Let’s face it: all human-built objects are temporary. Our buildings, our roads, our infrastructure will be on this planet for only a limited period of time. Still, that period has a wide range. The Grand Bazaar in Istanbul has been used and useful for close to 600 years. The big box store on the strip outside any American city is likely to be used for less than 20 years, which, in the scheme of things, is very temporary indeed.

Short-lived architecture is the new norm, but it has a serious downside. The environmental impacts from material consumption and the waste associated with a building’s construction and demolition are an increasing cause for concern, and with good reason: The short service life of buildings is a major contributor to global warming.


The reason for a building’s demolition is rarely its deterioration. Changing cultural expectations — more space and a different type of space — and economic conditions regarding land use are more likely the primary drivers. Demolition is most prevalent in urban areas where increasing population and economic incentives make the replacement of smaller, existing buildings with new, larger buildings advantageous financially. In Japan, the typical life span of office buildings is between 23 and 41 years, and the average life cycle of wooden residential houses is 14 to 17 years. A large study of residential buildings in the United Kingdom found 46 percent of demolished structures fell in the 11- to 32-year range. The story is hardly better in the United States: The Brookings Institution projects that some 82 billion square feet of existing buildings will be demolished and replaced before 2030 — roughly one-quarter of today’s existing building stock.

Humans are consuming resources and producing waste at a greater scale than ever before, and per capita consumption levels are projected to increase with continued development. The building sector, according to the United Nations, is responsible for one-third of all material consumption and waste in the world. Can we, if environmental stewards, afford to build and rebuild our cities and buildings? And if buildings are to be temporary, used for only decades instead of centuries, should we, can we, build in a completely different way?


Ideally, we would use an object for as long as possible. But a building is constructed in sections, and its component parts can still have long lives even if the overall structure is damaged or destroyed. The best way to make new buildings reusable is to provide a robust structural system with a column grid and generous floor-to-floor dimensions. This allows for any perceived use that might arise in the future. In Stewart Brand’s seminal book, How Buildings Learn, he describes buildings with layers, from the interior walls and ceilings to hidden building systems and exterior cladding. Each layer has a unique service life, but the most durable is the structural system. Brand’s concept of “Long-life, loose-fit” can apply to the most mundane of buildings, such as the many 19th-century mill buildings turned into housing or the transformation, in London, of the Bankside Power Station into the Tate Modern art museum.

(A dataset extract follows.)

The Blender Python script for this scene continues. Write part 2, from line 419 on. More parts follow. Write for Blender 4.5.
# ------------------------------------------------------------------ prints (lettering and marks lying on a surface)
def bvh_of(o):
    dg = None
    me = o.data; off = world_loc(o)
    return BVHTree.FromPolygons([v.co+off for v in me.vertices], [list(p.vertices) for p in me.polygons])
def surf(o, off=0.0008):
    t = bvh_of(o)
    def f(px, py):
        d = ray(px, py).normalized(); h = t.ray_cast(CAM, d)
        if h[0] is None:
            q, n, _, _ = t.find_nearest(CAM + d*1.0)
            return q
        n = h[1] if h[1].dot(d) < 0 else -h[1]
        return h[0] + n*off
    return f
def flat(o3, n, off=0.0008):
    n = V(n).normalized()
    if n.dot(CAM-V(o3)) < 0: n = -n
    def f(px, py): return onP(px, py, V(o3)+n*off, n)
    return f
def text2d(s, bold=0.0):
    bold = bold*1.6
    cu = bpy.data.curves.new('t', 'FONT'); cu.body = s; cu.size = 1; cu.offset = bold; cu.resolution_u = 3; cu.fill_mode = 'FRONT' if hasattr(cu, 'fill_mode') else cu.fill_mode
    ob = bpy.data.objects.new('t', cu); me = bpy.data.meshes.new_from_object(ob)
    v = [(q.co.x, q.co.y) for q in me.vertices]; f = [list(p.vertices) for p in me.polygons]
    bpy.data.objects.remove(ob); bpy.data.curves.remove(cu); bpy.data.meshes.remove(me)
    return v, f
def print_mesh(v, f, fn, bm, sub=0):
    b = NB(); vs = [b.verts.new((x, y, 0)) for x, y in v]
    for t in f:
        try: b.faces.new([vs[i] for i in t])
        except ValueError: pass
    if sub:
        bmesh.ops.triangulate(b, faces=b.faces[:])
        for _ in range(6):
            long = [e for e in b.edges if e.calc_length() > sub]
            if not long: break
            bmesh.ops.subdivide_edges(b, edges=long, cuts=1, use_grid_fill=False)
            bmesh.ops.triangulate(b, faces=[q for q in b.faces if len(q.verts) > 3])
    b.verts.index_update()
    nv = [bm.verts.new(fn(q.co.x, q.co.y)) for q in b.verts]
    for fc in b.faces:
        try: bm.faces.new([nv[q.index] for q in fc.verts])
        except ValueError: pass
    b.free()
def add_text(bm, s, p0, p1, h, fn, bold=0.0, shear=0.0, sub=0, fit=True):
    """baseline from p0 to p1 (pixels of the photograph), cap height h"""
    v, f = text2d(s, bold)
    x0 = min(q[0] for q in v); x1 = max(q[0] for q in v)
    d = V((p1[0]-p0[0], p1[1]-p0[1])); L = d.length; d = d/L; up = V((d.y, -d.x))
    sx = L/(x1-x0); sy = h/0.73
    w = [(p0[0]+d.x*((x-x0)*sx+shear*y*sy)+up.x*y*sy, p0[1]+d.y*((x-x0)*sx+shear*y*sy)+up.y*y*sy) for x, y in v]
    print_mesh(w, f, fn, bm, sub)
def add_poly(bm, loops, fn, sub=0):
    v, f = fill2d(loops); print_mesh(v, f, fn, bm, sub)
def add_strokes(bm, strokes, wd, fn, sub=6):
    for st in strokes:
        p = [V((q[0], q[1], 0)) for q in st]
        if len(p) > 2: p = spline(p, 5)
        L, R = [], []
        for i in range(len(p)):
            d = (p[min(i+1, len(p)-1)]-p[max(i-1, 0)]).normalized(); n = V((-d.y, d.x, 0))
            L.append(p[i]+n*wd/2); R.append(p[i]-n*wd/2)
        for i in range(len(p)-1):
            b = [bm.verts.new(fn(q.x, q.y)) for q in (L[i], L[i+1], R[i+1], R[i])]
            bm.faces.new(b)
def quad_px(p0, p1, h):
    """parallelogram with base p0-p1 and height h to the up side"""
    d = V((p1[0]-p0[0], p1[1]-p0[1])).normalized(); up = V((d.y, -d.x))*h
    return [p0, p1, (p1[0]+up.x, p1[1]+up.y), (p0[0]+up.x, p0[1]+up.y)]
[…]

Adaptive reuse of buildings does not eliminate the waste stream, but it does start to change the paradigm with recognition that buildings are resources and that building materials have value. A new term, “urban mining,” is beginning to be used to describe the repurposing of building materials as an alternative to recycling or pure demolition and addition to landfills. Urban mining focuses on component reuse. Reusing a prefabricated concrete panel almost eliminates its global warming impact compared with using a new panel, and it’s even better than recycling the same panel, a process that requires substantially more energy.


​The ability to mine buildings for materials and apply component reuse requires new ways of constructing buildings to facilitate deconstruction. Just as we have construction documents, we will need to develop deconstruction documents. Buildings designed for deconstruction will have mechanical, electrical, and plumbing systems that are easy to disentangle. They will avoid binders, adhesives, and coatings that preclude separation and reuse of materials. Attachment systems will be reversible, unlike the nailing and drilling that currently may render materials unreusable or unrecyclable. The website of the US Environmental Protection Agency provides guidance on how to design for deconstruction, actual deconstruction case studies, and resources available in different communities. For the good to the environment, we should be using buildings for as long as possible, and temporary architecture runs counter to this need. But urban mining offers a way to use and use again the component parts of a building — a kind of serial temporary use that over time can add up to quite a long service life. If we design thoughtfully and intentionally, we can bequeath a flexible, adaptable built world — a true gift to future generations.